─── MATERIAL

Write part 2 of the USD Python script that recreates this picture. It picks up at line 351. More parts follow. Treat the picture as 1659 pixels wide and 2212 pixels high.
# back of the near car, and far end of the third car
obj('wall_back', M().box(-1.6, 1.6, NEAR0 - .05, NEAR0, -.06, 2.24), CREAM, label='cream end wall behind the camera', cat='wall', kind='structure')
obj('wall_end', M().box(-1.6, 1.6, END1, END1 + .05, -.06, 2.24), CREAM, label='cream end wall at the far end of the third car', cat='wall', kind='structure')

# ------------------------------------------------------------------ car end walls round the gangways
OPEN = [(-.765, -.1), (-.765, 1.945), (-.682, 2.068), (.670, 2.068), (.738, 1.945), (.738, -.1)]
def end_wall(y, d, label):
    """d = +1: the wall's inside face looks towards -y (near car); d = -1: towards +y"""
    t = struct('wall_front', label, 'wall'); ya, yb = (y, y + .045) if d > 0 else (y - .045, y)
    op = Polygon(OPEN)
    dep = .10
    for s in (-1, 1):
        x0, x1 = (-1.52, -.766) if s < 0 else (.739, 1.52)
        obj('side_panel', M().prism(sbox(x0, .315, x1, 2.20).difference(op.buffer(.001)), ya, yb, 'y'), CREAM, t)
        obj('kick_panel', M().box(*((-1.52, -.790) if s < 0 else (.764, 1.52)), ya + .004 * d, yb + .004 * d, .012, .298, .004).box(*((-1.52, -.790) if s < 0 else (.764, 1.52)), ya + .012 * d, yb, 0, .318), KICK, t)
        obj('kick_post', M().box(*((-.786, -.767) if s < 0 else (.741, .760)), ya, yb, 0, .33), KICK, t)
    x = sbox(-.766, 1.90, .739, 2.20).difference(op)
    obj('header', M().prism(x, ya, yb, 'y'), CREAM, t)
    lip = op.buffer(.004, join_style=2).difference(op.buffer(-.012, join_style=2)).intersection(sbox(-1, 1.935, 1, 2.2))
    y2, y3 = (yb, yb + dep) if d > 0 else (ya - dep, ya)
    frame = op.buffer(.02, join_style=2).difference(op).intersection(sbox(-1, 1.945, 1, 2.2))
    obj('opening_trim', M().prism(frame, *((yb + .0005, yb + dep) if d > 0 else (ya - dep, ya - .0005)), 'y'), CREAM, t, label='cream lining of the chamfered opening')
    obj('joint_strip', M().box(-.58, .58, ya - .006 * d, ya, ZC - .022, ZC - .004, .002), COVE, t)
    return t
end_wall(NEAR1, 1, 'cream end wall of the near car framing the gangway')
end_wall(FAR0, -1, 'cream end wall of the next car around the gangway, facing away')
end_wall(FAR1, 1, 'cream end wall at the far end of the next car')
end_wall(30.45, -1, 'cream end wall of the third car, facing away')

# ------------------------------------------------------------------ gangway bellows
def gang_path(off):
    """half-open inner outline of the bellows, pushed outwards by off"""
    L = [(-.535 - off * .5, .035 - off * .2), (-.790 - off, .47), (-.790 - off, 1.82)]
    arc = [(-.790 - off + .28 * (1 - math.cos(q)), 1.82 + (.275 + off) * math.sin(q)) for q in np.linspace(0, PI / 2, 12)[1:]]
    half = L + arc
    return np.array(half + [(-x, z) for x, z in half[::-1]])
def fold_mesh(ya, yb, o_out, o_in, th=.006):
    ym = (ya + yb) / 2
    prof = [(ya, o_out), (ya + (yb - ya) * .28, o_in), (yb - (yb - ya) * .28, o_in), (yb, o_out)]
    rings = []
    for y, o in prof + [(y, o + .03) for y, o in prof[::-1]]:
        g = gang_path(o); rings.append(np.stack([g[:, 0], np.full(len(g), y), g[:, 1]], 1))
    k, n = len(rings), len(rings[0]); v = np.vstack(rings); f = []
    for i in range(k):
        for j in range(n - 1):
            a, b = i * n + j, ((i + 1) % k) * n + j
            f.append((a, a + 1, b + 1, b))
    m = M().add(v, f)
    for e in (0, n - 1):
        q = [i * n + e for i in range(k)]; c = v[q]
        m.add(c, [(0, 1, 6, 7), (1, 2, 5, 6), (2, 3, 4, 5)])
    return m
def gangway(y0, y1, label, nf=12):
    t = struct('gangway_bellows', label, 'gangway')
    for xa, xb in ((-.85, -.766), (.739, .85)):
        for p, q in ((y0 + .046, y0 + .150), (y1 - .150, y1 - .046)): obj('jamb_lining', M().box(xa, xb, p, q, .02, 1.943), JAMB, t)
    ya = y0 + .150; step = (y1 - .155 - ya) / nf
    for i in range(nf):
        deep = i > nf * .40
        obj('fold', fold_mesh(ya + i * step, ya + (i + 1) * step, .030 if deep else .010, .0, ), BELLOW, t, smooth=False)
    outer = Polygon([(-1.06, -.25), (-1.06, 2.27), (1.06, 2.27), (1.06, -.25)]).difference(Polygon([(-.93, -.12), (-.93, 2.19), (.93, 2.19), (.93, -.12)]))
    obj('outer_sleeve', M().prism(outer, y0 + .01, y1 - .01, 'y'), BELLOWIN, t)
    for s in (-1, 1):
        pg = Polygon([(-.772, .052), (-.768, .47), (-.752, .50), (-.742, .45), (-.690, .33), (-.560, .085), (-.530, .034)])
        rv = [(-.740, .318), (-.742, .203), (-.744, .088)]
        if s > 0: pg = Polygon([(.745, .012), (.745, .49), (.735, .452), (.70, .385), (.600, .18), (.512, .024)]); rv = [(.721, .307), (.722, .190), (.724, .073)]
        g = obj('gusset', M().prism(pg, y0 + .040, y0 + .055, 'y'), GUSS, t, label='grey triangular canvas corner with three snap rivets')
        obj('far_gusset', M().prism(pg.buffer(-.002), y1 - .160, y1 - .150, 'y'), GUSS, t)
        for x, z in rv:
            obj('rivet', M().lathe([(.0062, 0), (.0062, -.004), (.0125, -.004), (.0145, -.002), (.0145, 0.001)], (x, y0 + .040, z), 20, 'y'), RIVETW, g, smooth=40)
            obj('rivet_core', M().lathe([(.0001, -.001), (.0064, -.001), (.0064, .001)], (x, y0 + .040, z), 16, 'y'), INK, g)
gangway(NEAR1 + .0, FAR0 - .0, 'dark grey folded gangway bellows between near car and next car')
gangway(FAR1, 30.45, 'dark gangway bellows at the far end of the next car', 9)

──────

» AIM OF THE EXERCISE:
Each line of the material should be echoed exactly.

» ANSWER TO THE EXERCISE:
Write part 2 of the USD Python script that recreates this picture. It picks up at line 351. More parts follow. Treat the picture as 1659 pixels wide and 2212 pixels high.
# back of the near car, and far end of the third car
obj('wall_back', M().box(-1.6, 1.6, NEAR0 - .05, NEAR0, -.06, 2.24), CREAM, label='cream end wall behind the camera', cat='wall', kind='structure')
obj('wall_end', M().box(-1.6, 1.6, END1, END1 + .05, -.06, 2.24), CREAM, label='cream end wall at the far end of the third car', cat='wall', kind='structure')

# ------------------------------------------------------------------ car end walls round the gangways
OPEN = [(-.765, -.1), (-.765, 1.945), (-.682, 2.068), (.670, 2.068), (.738, 1.945), (.738, -.1)]
def end_wall(y, d, label):
    """d = +1: the wall's inside face looks towards -y (near car); d = -1: towards +y"""
    t = struct('wall_front', label, 'wall'); ya, yb = (y, y + .045) if d > 0 else (y - .045, y)
    op = Polygon(OPEN)
    dep = .10
    for s in (-1, 1):
        x0, x1 = (-1.52, -.766) if s < 0 else (.739, 1.52)
        obj('side_panel', M().prism(sbox(x0, .315, x1, 2.20).difference(op.buffer(.001)), ya, yb, 'y'), CREAM, t)
        obj('kick_panel', M().box(*((-1.52, -.790) if s < 0 else (.764, 1.52)), ya + .004 * d, yb + .004 * d, .012, .298, .004).box(*((-1.52, -.790) if s < 0 else (.764, 1.52)), ya + .012 * d, yb, 0, .318), KICK, t)
        obj('kick_post', M().box(*((-.786, -.767) if s < 0 else (.741, .760)), ya, yb, 0, .33), KICK, t)
    x = sbox(-.766, 1.90, .739, 2.20).difference(op)
    obj('header', M().prism(x, ya, yb, 'y'), CREAM, t)
    lip = op.buffer(.004, join_style=2).difference(op.buffer(-.012, join_style=2)).intersection(sbox(-1, 1.935, 1, 2.2))
    y2, y3 = (yb, yb + dep) if d > 0 else (ya - dep, ya)
    frame = op.buffer(.02, join_style=2).difference(op).intersection(sbox(-1, 1.945, 1, 2.2))
    obj('opening_trim', M().prism(frame, *((yb + .0005, yb + dep) if d > 0 else (ya - dep, ya - .0005)), 'y'), CREAM, t, label='cream lining of the chamfered opening')
    obj('joint_strip', M().box(-.58, .58, ya - .006 * d, ya, ZC - .022, ZC - .004, .002), COVE, t)
    return t
end_wall(NEAR1, 1, 'cream end wall of the near car framing the gangway')
end_wall(FAR0, -1, 'cream end wall of the next car around the gangway, facing away')
end_wall(FAR1, 1, 'cream end wall at the far end of the next car')
end_wall(30.45, -1, 'cream end wall of the third car, facing away')

# ------------------------------------------------------------------ gangway bellows
def gang_path(off):
    """half-open inner outline of the bellows, pushed outwards by off"""
    L = [(-.535 - off * .5, .035 - off * .2), (-.790 - off, .47), (-.790 - off, 1.82)]
    arc = [(-.790 - off + .28 * (1 - math.cos(q)), 1.82 + (.275 + off) * math.sin(q)) for q in np.linspace(0, PI / 2, 12)[1:]]
    half = L + arc
    return np.array(half + [(-x, z) for x, z in half[::-1]])
def fold_mesh(ya, yb, o_out, o_in, th=.006):
    ym = (ya + yb) / 2
    prof = [(ya, o_out), (ya + (yb - ya) * .28, o_in), (yb - (yb - ya) * .28, o_in), (yb, o_out)]
    rings = []
    for y, o in prof + [(y, o + .03) for y, o in prof[::-1]]:
        g = gang_path(o); rings.append(np.stack([g[:, 0], np.full(len(g), y), g[:, 1]], 1))
    k, n = len(rings), len(rings[0]); v = np.vstack(rings); f = []
    for i in range(k):
        for j in range(n - 1):
            a, b = i * n + j, ((i + 1) % k) * n + j
            f.append((a, a + 1, b + 1, b))
    m = M().add(v, f)
    for e in (0, n - 1):
        q = [i * n + e for i in range(k)]; c = v[q]
        m.add(c, [(0, 1, 6, 7), (1, 2, 5, 6), (2, 3, 4, 5)])
    return m
def gangway(y0, y1, label, nf=12):
    t = struct('gangway_bellows', label, 'gangway')
    for xa, xb in ((-.85, -.766), (.739, .85)):
        for p, q in ((y0 + .046, y0 + .150), (y1 - .150, y1 - .046)): obj('jamb_lining', M().box(xa, xb, p, q, .02, 1.943), JAMB, t)
    ya = y0 + .150; step = (y1 - .155 - ya) / nf
    for i in range(nf):
        deep = i > nf * .40
        obj('fold', fold_mesh(ya + i * step, ya + (i + 1) * step, .030 if deep else .010, .0, ), BELLOW, t, smooth=False)
    outer = Polygon([(-1.06, -.25), (-1.06, 2.27), (1.06, 2.27), (1.06, -.25)]).difference(Polygon([(-.93, -.12), (-.93, 2.19), (.93, 2.19), (.93, -.12)]))
    obj('outer_sleeve', M().prism(outer, y0 + .01, y1 - .01, 'y'), BELLOWIN, t)
    for s in (-1, 1):
        pg = Polygon([(-.772, .052), (-.768, .47), (-.752, .50), (-.742, .45), (-.690, .33), (-.560, .085), (-.530, .034)])
        rv = [(-.740, .318), (-.742, .203), (-.744, .088)]
        if s > 0: pg = Polygon([(.745, .012), (.745, .49), (.735, .452), (.70, .385), (.600, .18), (.512, .024)]); rv = [(.721, .307), (.722, .190), (.724, .073)]
        g = obj('gusset', M().prism(pg, y0 + .040, y0 + .055, 'y'), GUSS, t, label='grey triangular canvas corner with three snap rivets')
        obj('far_gusset', M().prism(pg.buffer(-.002), y1 - .160, y1 - .150, 'y'), GUSS, t)
        for x, z in rv:
            obj('rivet', M().lathe([(.0062, 0), (.0062, -.004), (.0125, -.004), (.0145, -.002), (.0145, 0.001)], (x, y0 + .040, z), 20, 'y'), RIVETW, g, smooth=40)
            obj('rivet_core', M().lathe([(.0001, -.001), (.0064, -.001), (.0064, .001)], (x, y0 + .040, z), 16, 'y'), INK, g)
gangway(NEAR1 + .0, FAR0 - .0, 'dark grey folded gangway bellows between near car and next car')
gangway(FAR1, 30.45, 'dark gangway bellows at the far end of the next car', 9)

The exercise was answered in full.